Il calcio – lo sport più amato e praticato in Italia – riesce a coinvolgere ed entusiasmare giovani e meno giovani che praticano questa attività sportiva nei luoghi più assurdi e a qualunque ora della giornata.
L’orientamento maggioritario della Suprema Corte, recentemente confermato dalla sentenza n. 20982 del 27.11.2012, tende a non configurare tale sport quale attività pericolosa ai sensi dell’articolo 2050 del codice civile che prevede un diritto al risarcimento nei confronti di chi abbia subito un danno nello svolgimento di un’attività pericolosa, per sua natura o per la natura dei mezzi adoperati, a meno che l’autore del danno non provi di aver adottato tutte le misure idonee a evitare il danno.
Alla luce di tale orientamento, dunque, numerosi sono stati i ricorsi in Cassazione presentati da “giocatori” che erano stati colpiti da pallonate “nemiche” e che avevano riportato danni alla loro persona.
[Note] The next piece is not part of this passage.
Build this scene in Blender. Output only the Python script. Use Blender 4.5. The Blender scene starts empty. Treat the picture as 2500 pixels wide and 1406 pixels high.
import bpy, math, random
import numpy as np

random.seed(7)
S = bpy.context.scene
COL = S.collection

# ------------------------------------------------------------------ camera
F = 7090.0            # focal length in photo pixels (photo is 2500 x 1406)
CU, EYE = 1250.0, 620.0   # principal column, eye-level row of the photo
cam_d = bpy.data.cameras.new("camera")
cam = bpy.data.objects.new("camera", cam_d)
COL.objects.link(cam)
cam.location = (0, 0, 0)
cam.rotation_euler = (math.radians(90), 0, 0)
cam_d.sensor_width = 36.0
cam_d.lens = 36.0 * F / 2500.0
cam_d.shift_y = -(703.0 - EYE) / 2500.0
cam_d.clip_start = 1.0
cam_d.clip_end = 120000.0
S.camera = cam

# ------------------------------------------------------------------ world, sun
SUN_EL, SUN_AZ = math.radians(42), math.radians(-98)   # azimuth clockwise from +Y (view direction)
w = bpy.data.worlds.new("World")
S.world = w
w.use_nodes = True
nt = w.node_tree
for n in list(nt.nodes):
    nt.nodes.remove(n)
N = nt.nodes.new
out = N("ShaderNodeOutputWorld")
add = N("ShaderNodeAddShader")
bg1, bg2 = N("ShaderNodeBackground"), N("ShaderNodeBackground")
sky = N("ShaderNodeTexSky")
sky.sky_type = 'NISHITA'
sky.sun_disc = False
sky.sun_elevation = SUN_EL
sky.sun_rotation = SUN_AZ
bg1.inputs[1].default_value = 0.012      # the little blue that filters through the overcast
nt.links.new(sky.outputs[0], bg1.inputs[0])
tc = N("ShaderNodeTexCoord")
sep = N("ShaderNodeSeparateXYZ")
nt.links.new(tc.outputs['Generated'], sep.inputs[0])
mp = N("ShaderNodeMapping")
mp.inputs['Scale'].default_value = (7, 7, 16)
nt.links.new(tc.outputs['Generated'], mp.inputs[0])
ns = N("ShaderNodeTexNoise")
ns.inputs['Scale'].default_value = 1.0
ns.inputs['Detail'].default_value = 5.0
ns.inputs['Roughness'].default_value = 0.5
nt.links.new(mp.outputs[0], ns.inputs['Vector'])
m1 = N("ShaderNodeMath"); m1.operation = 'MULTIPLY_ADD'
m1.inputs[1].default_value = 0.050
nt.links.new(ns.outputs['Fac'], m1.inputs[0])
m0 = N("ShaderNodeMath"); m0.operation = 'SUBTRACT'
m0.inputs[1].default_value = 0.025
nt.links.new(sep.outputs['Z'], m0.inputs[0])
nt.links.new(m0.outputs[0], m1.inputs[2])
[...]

Gli Ermellini, infatti, non accogliendo la richiesta di risarcimento formulata da un giovane contro la società sportiva di appartenenza e confermando le sentenze di primo e secondo grado, hanno “escluso che al gioco del calcio possa essere riconosciuto carattere di particolare pericolosità, trattandosi di disciplina che privilegia l’aspetto ludico, sicché la stessa non può configurarsi quale attività pericolosa a norma dell’art. 2050 c.c.”.